For a guy who has never played nor run a merchant-based RPG campaign, I sure do love a merchant RPG sourcebook. This is Far Trader (1999), a mercantile campaign frame for GURPS Traveller. It’s pretty great!

There is a density of information here that is a little alarming and, compared to other mercantile sourcebooks I have known and loved, it feels far more complete. Surprising no-one, probably, I am not the most economics-minded person, so I never really noticed how broadly drawn something like Dark Sun’s Dune Trader is until I peeped this. In comparison, Dune Trader is like “get a wagon, go places.” No wonder I never played a mercantile RPG, you need a book like this to know what to do!
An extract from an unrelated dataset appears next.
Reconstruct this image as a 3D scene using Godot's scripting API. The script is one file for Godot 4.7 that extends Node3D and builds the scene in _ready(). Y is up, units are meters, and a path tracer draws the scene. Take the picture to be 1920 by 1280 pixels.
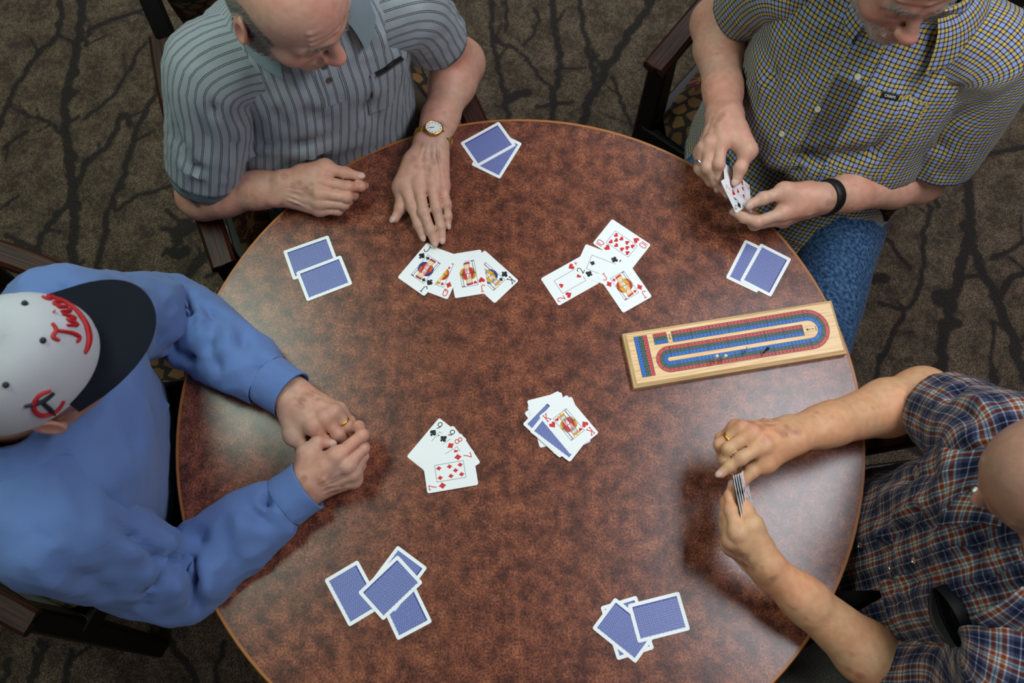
extends Node3D
# Four elderly men playing cribbage at a round table, seen from a high camera that looks down at them.
const FOCAL := 1929.8        # pixels of the 1920 x 1280 frame
const TILT := 0.344679       # radians away from straight down
const ROLL := -0.0078465
const TOP := 0.74            # table top
const EYE := Vector3(0, 2.49647, 0)
const TABLE := Vector3(0.0134, 0, -0.4894)
const TABLE_R := 0.607
var cam_f := Vector3(0, -cos(TILT), -sin(TILT))
var cam_r: Vector3
var cam_u: Vector3
var M := {}                  # materials by name
var TX := {}                 # textures by name


func _ready() -> void:
	var u0 := Vector3(0, sin(TILT), -cos(TILT))
	cam_r = Vector3.RIGHT * cos(ROLL) + u0 * sin(ROLL)
	cam_u = u0 * cos(ROLL) - Vector3.RIGHT * sin(ROLL)
	var cam := Camera3D.new()
	cam.name = "camera"
	cam.fov = rad_to_deg(2.0 * atan(640.0 / FOCAL))
	cam.near = 0.05
	cam.far = 60.0
	var lens := CameraAttributesPhysical.new()
	lens.frustum_focal_length = 12.0 / tan(deg_to_rad(cam.fov) / 2.0)
	lens.frustum_near = 0.05
	lens.frustum_far = 60.0
	lens.exposure_aperture = 5.0
	lens.frustum_focus_distance = 1.86
	cam.attributes = lens
	cam.transform = Transform3D(Basis(cam_r, cam_u, -cam_f), EYE)
	add_child(cam)
	cam.current = true
	var env := Environment.new()
	env.background_mode = Environment.BG_COLOR
	env.background_color = Color(0.02, 0.02, 0.02)
	env.tonemap_mode = Environment.TONE_MAPPER_LINEAR
	env.tonemap_exposure = 0.70
	env.sdfgi_enabled = true
	env.ssao_enabled = true
	env.ssil_enabled = true
	var we := WorldEnvironment.new()
	we.name = "world_environment"
	we.environment = env
	add_child(we)
	materials()
	lights()
	room()
	table()
	chairs()
	make_card_mesh()
	people()
	board()
	cards()


# ---------------------------------------------------------------- lights: fluorescent panels in the ceiling
func lights() -> void:
	# place, turn (degrees), energy, colour
	panel(Vector3(1.06, 2.75, -0.74), 0, 4.0, Color(0.95, 0.97, 1.0), "lit ceiling panel nearest the man in the orange and navy plaid shirt")
	panel(Vector3(-1.13, 2.75, -1.06), 0, 2.8, Color(0.90, 1.0, 0.93), "lit ceiling panel nearest the man in the white cap")
	panel(Vector3(1.06, 2.75, -3.0), 0, 3.0, Color(0.95, 0.98, 1.0), "lit ceiling panel behind the man in the yellow checked shirt")
	panel(Vector3(-1.13, 2.75, -3.2), 0, 2.4, Color(0.95, 0.98, 1.0), "lit ceiling panel behind the man in the striped polo shirt")

	panel(Vector3(-1.13, 2.75, 1.3), 0, 1.3, Color(0.95, 0.98, 1.0), "lit ceiling panel over the near left corner of the carpet")
	panel(Vector3(1.06, 2.75, 1.3), 0, 0.8, Color(0.95, 0.98, 1.0), "dimmest lit ceiling panel, over the near right corner of the carpet")


func panel(at: Vector3, turn: float, energy: float, c: Color, label: String) -> void:
	var t := thing("ceiling_light", label, "ceiling light", at, deg_to_rad(turn), "ceiling panels")
	var fr := Acc.new()
	for s in [-1.0, 1.0]:
		fr.box(Vector3(0.3 * s, -0.012, 0), Vector3(0.03, 0.024, 1.23))
		fr.box(Vector3(0, -0.012, 0.6 * s), Vector3(0.57, 0.024, 0.03))
	obj("frame", fr.mesh(), M.white_metal, t)
	var df := Acc.new()
	df.box(Vector3(0, -0.006, 0), Vector3(0.57, 0.008, 1.17))
	var m := mat(Color(0.9, 0.9, 0.9), 0.6)
	m.emission_enabled = true
	m.emission = c
	m.emission_energy_multiplier = 1.2 * energy
	obj("diffuser", df.mesh(), m, t)
	var l := AreaLight3D.new()
	l.name = "panel_light"
	l.area_size = Vector2(0.57, 1.17)
	l.light_color = c
	l.light_energy = energy
	l.light_size = 0.5
	l.shadow_enabled = true
	l.set("area_range", 12.0)
	l.position = Vector3(0, -0.03, 0)
	l.rotation.x = -PI / 2
	t.add_child(l)


# ---------------------------------------------------------------- helpers
func P(u: float, v: float, h: float) -> Vector3:     # the point of height h that is seen at pixel (u, v) of the photograph
	var d := cam_f + cam_r * ((u - 960.0) / FOCAL) - cam_u * ((v - 640.0) / FOCAL)
	return EYE + d * ((h - EYE.y) / d.y)


func to_px(p: Vector3) -> Vector2:
	var q := p - EYE
	var z := q.dot(cam_f)
	return Vector2(960.0 + FOCAL * q.dot(cam_r) / z, 640.0 - FOCAL * q.dot(cam_u) / z)


func on_plane(u: float, v: float, p: Vector3, n: Vector3) -> Vector3:      # where the sight line of a pixel meets a plane
	var d := cam_f + cam_r * ((u - 960.0) / FOCAL) - cam_u * ((v - 640.0) / FOCAL)
	return EYE + d * ((p - EYE).dot(n) / d.dot(n))


func thing(called: String, label: String, category: String, at := Vector3.ZERO, turn := 0.0, group := "") -> Node3D:
	var o := Node3D.new()
	o.name = numbered(called)
	add_child(o)
	o.position = at
	o.rotation.y = turn
	tag(o, label, category, group)
	return o


func tag(o: Node, label: String, category: String, group := "") -> void:
	o.set_meta("label", label)
	o.set_meta("category", category)
	if group:
		o.set_meta("group", group)


func numbered(called: String) -> String:
	if not has_node(called):
		return called
	var k := 1
	while has_node("%s_%03d" % [called, k]):
		k += 1
	return "%s_%03d" % [called, k]


func obj(called: String, mesh: Mesh, m: Material, parent: Node = null, label := "") -> MeshInstance3D:
	var o := MeshInstance3D.new()
	var host: Node = parent if parent else self
	var n := called
	var k := 1
	while host.has_node(n):
		n = "%s_%03d" % [called, k]
		k += 1
	o.name = n
	o.mesh = mesh
	if m:
		o.material_override = m
	o.cast_shadow = GeometryInstance3D.SHADOW_CASTING_SETTING_ON
	host.add_child(o)
	if label:
		o.set_meta("label", label)
	return o


func struct(called: String, mesh: Mesh, m: Material) -> MeshInstance3D:
	var o := obj(called, mesh, m)
	o.set_meta("kind", "structure")
	return o


func mat(c: Color, rough := 0.6, metal := 0.0) -> StandardMaterial3D:
	var m := StandardMaterial3D.new()
	m.albedo_color = c
	m.roughness = rough
	m.metallic = metal
	return m


func noise_tex(freq: float, octaves: int, s: int, size: int, ramp: Array, kind := FastNoiseLite.TYPE_SIMPLEX_SMOOTH, gain := 0.55) -> NoiseTexture2D:
	var n := FastNoiseLite.new()
	n.noise_type = kind
	n.seed = s
	n.frequency = freq
	n.fractal_type = FastNoiseLite.FRACTAL_FBM
	n.fractal_octaves = octaves
	n.fractal_gain = gain
	var t := NoiseTexture2D.new()
	t.width = size
	t.height = size
	t.seamless = true
	t.seamless_blend_skirt = 0.12
	t.noise = n
	if ramp:
		var g := Gradient.new()
		var offs := PackedFloat32Array()
		var cols := PackedColorArray()
		for r in ramp:
			offs.append(r[0])
			cols.append(r[1])
		g.offsets = offs
		g.colors = cols
		t.color_ramp = g
	return t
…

There is a bunch of mechanical stuff that is good and supports the idea of a commerce-based RPG — character templates, new skills and such — but it’s the chapters on the interstellar economy that seems the most important, as they really lay out a gamified explanation of trade mechanisms and finance in a way that showcases how this sort of campaign can be fun and exciting to play. Maybe. Turns out there is a fair bit of bookkeeping, which is not my kind of fun. But these chapters kind of equip you to be able to handwave the numbers and make abstract profits and loss feel like they have weight. This stuff would put me to sleep in the real world, but in space, with laser guns and clear rules on how to defraud banks? Sign me up. RPGs are weird.